## TASK PROMPT
Quote every line from the top of the listing down to and including the line that contains "vs.exposure = .48".

## SUPPLIED INFORMATION
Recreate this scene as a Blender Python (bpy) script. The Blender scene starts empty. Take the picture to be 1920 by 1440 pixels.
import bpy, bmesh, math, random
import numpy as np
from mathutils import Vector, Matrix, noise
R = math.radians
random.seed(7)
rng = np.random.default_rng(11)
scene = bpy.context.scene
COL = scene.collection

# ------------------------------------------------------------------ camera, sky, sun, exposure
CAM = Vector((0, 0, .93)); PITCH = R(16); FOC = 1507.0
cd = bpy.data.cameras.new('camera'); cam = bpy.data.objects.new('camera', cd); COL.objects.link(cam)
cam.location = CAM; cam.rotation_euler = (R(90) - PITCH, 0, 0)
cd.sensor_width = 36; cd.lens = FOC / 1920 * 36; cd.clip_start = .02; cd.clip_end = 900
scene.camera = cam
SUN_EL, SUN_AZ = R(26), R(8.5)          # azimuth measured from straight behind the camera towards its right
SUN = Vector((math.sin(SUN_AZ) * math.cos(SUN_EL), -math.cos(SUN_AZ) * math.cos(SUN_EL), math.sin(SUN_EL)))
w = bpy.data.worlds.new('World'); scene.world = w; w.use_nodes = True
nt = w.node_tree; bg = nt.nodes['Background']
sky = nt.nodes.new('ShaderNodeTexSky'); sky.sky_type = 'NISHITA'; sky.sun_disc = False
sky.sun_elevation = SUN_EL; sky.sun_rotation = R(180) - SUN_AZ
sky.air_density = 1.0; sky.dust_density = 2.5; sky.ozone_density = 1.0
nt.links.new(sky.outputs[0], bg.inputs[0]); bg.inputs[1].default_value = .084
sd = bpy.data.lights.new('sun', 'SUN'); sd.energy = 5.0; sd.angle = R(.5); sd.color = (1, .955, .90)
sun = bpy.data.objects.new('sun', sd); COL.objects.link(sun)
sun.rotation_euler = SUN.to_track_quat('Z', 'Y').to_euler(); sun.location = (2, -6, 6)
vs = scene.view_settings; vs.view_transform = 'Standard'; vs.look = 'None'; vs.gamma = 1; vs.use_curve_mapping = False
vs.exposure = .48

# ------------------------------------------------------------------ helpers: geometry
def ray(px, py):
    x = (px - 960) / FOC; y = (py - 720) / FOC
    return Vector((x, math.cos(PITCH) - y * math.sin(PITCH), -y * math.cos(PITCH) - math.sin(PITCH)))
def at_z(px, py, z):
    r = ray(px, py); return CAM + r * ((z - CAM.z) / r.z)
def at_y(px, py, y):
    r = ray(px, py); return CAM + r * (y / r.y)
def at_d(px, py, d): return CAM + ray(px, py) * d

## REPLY
Recreate this scene as a Blender Python (bpy) script. The Blender scene starts empty. Take the picture to be 1920 by 1440 pixels.
import bpy, bmesh, math, random
import numpy as np
from mathutils import Vector, Matrix, noise
R = math.radians
random.seed(7)
rng = np.random.default_rng(11)
scene = bpy.context.scene
COL = scene.collection

# ------------------------------------------------------------------ camera, sky, sun, exposure
CAM = Vector((0, 0, .93)); PITCH = R(16); FOC = 1507.0
cd = bpy.data.cameras.new('camera'); cam = bpy.data.objects.new('camera', cd); COL.objects.link(cam)
cam.location = CAM; cam.rotation_euler = (R(90) - PITCH, 0, 0)
cd.sensor_width = 36; cd.lens = FOC / 1920 * 36; cd.clip_start = .02; cd.clip_end = 900
scene.camera = cam
SUN_EL, SUN_AZ = R(26), R(8.5)          # azimuth measured from straight behind the camera towards its right
SUN = Vector((math.sin(SUN_AZ) * math.cos(SUN_EL), -math.cos(SUN_AZ) * math.cos(SUN_EL), math.sin(SUN_EL)))
w = bpy.data.worlds.new('World'); scene.world = w; w.use_nodes = True
nt = w.node_tree; bg = nt.nodes['Background']
sky = nt.nodes.new('ShaderNodeTexSky'); sky.sky_type = 'NISHITA'; sky.sun_disc = False
sky.sun_elevation = SUN_EL; sky.sun_rotation = R(180) - SUN_AZ
sky.air_density = 1.0; sky.dust_density = 2.5; sky.ozone_density = 1.0
nt.links.new(sky.outputs[0], bg.inputs[0]); bg.inputs[1].default_value = .084
sd = bpy.data.lights.new('sun', 'SUN'); sd.energy = 5.0; sd.angle = R(.5); sd.color = (1, .955, .90)
sun = bpy.data.objects.new('sun', sd); COL.objects.link(sun)
sun.rotation_euler = SUN.to_track_quat('Z', 'Y').to_euler(); sun.location = (2, -6, 6)
vs = scene.view_settings; vs.view_transform = 'Standard'; vs.look = 'None'; vs.gamma = 1; vs.use_curve_mapping = False
vs.exposure = .48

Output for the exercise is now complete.